Potential exploration of novel green resins as binders for NAO friction composites in severe operating conditions

Abstract

Friction composites used for brake-materials or clutch facings in asbestos/non-asbestos based or semi-metallics contain phenolics or its modified versions as binders although there are major issues that need to be addressed and improvised such as poor shelf life requiring special attention during the storage and transportation, and processing issues such as emission of harmful volatiles leading to environmental pollution and possibility of voids, cracks and shrinkage. It is very much desired to find a replacement for the phenolics which would not have the existing problems and which would be better performing. Hence in our earlier work a series of four thermoset resins based on oxazine ring was synthesized in the laboratory having desired features. Their potential for application in friction materials was explored by developing four NAO (non-asbestos organic) friction composites based on these resins (10% by weight) with identical parent composition. One more composite with straight phenolic resin and with identical composition was also developed for comparison's sake. In our earlier papers, the potential of these composites was tapped on Krause machine as per ECR-90 schedule. These composites showed significantly superior performance. In this paper, the evaluation was carried out on more rigorous conditions to ascertain the comparative positioning against phenolics in more severe situations and reflecting the sensitivity of μ to load and speed.
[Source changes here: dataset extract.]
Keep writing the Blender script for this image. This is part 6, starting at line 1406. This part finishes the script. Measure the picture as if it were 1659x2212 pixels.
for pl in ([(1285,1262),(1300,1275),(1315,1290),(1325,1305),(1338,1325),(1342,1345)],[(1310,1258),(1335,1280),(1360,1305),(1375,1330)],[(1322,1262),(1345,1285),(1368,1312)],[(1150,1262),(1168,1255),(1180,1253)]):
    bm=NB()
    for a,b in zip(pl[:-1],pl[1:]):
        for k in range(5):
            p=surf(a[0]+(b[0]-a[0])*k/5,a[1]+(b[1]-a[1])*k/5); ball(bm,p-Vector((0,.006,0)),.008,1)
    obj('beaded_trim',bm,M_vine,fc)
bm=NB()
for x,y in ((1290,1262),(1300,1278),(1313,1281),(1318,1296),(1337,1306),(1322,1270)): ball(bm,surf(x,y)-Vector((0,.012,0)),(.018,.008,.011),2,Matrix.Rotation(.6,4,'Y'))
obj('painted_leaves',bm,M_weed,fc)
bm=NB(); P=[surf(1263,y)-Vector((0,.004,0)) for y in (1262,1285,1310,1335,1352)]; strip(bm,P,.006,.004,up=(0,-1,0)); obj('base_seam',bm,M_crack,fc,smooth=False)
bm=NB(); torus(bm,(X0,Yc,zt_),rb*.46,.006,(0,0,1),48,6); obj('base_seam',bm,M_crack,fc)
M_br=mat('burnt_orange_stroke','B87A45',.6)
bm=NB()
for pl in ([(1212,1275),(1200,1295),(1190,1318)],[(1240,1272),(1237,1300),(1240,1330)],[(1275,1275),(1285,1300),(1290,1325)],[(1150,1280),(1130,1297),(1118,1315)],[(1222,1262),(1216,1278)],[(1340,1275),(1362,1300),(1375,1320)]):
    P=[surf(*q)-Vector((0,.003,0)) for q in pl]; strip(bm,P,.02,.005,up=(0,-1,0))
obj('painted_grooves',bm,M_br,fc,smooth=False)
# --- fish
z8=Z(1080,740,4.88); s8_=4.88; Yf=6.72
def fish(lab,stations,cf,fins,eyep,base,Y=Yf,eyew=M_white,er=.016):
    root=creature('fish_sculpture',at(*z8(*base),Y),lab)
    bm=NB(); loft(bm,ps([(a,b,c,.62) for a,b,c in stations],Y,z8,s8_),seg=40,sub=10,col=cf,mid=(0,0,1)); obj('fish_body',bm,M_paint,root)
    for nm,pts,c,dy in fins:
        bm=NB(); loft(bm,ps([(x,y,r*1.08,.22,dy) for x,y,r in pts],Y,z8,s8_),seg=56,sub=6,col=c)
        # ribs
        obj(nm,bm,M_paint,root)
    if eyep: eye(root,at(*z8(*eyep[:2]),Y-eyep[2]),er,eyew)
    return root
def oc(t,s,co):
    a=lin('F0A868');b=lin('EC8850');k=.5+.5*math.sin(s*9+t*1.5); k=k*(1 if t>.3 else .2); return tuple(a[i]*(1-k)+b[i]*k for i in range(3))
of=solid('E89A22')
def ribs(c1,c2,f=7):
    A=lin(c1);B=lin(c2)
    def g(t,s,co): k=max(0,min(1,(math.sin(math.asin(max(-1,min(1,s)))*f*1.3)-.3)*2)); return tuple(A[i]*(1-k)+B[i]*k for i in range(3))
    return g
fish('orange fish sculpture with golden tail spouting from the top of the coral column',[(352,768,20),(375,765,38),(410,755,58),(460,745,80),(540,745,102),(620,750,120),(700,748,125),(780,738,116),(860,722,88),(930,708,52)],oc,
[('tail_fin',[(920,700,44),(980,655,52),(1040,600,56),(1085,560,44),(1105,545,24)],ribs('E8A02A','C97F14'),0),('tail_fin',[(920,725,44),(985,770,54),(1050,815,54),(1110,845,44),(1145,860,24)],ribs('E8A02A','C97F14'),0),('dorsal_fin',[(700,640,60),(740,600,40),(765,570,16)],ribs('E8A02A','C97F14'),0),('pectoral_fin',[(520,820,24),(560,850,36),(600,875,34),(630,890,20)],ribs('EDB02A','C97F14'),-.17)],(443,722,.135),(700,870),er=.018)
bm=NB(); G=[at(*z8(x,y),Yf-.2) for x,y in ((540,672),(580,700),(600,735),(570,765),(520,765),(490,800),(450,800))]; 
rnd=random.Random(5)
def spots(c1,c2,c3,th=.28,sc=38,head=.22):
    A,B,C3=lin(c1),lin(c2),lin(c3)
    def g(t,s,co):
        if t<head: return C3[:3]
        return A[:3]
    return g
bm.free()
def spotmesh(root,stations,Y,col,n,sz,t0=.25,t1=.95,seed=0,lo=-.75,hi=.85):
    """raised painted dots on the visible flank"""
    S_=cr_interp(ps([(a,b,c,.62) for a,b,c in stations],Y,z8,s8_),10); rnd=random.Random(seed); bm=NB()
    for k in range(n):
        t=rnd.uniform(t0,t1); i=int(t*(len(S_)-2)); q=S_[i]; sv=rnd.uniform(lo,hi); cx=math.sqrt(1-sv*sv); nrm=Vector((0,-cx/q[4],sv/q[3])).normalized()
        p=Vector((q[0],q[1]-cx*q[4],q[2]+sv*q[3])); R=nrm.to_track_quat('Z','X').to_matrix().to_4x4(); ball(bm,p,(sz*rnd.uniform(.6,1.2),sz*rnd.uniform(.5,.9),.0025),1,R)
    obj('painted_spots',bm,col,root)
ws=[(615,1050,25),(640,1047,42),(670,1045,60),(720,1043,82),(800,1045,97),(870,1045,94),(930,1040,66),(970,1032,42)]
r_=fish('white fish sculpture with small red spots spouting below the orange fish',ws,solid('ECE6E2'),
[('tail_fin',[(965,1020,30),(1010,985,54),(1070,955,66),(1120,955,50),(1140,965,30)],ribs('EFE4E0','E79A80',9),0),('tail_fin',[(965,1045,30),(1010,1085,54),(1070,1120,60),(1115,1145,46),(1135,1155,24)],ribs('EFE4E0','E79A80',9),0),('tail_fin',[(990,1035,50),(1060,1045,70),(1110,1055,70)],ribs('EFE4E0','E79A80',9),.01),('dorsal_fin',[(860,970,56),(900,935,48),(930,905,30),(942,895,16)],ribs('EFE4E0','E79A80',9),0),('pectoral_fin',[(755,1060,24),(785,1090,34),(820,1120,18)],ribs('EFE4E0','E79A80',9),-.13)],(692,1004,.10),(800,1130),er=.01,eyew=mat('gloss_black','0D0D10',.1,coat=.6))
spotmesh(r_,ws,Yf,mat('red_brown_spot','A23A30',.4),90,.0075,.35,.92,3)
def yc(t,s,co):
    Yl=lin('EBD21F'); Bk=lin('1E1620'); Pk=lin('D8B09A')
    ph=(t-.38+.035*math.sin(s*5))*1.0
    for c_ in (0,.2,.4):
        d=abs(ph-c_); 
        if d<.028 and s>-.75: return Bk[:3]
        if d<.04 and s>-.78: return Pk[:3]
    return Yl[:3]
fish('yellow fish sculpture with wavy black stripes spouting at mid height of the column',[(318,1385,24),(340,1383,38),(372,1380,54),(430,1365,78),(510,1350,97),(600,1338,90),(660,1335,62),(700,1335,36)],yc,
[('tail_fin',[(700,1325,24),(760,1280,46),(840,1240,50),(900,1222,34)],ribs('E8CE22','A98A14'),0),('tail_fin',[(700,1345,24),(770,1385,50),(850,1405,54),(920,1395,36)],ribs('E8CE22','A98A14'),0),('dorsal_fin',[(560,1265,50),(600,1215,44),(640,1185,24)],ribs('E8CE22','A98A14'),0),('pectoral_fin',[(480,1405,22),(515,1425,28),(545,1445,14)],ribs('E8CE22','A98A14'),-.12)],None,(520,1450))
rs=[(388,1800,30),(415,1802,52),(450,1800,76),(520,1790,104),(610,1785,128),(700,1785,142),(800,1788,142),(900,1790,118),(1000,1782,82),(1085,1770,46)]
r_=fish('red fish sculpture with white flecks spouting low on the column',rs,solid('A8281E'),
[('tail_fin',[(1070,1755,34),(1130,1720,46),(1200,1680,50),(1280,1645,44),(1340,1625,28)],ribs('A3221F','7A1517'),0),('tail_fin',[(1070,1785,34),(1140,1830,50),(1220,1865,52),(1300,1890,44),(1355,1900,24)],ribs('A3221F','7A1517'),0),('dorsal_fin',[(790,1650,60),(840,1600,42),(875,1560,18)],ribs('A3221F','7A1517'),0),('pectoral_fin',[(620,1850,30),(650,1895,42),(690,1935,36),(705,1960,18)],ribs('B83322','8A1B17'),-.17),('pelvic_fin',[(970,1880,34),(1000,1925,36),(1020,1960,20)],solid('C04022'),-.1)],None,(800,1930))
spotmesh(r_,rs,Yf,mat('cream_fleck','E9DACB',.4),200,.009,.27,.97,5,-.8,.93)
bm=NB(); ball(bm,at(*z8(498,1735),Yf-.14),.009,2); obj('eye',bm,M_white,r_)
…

The results of evaluation on brake-dynamometer as per the schedule for passenger cars (JASO C 406 Effectiveness-II) are reported. The focus of the studies was on braking effectiveness as would be reflected by the stability of μ under ascending severity. It was observed that the new composites proved remarkably better performers especially when operating conditions were most severe. Thus, the alternative resins based composites apart from eliminating the problems associated with the traditional resins, also proved to exhibit better properties from friction material point of view in severe operating conditions.